We paused at the stall of a young artisan, whose work seemed, if possible, brighter than the others and executed with a particularly delicate hand. She had the same shy, innocent manner as the girl by the pool. With Hortensia translating from Spanish, we learned that the artisan has been a painter for eight years, and that she learned her skill by watching others. She said she works alone, and that it takes her a day to paint a large, densely populated plate such as the one I had already mentally purchased.

She was obviously both pleased and embarrassed to be the center of our attention. With only a moment's hesitation, she agreed to pose for our cameras, then quickly went back to work. When I asked, through Hortensia, about the themes in her art, she replied that she had no idea where her ideas came from. They were "just what I see around me and in my mind. I never know what I am going to do next. I just take a plate and get to work."
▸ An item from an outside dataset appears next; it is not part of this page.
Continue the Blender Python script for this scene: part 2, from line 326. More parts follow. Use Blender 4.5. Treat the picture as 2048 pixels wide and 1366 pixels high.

She had painted every plate and dish in her stall. I pointed to the one I wanted and asked how much. It was less than half the poolside price. I was so pleased and she had been so cooperative, I didn't bargain, but simply paid.

Elated at my madness, she wanted to give me an extra smaller plate as a gift. Hortensia was to have her pick, too. We protested, she insisted. We each settled on a tiny dish just big enough for a single brightly painted bird. We were very touched that she wanted to spontaneously give away the only things she had to sell to earn her living. She lived, Hortensia learned, in the poorest of the Indian villages surrounding Zihuatanejo.

I asked her to sign my plate, but with downcast eyes she confessed to Hortensia that she could neither read nor write. Then, with the brightness that shone through her work, she called over a fellow painter, Manuel, and handed him a brush.

He carefully wrote on the back of my plate, "Juanita Jimenez."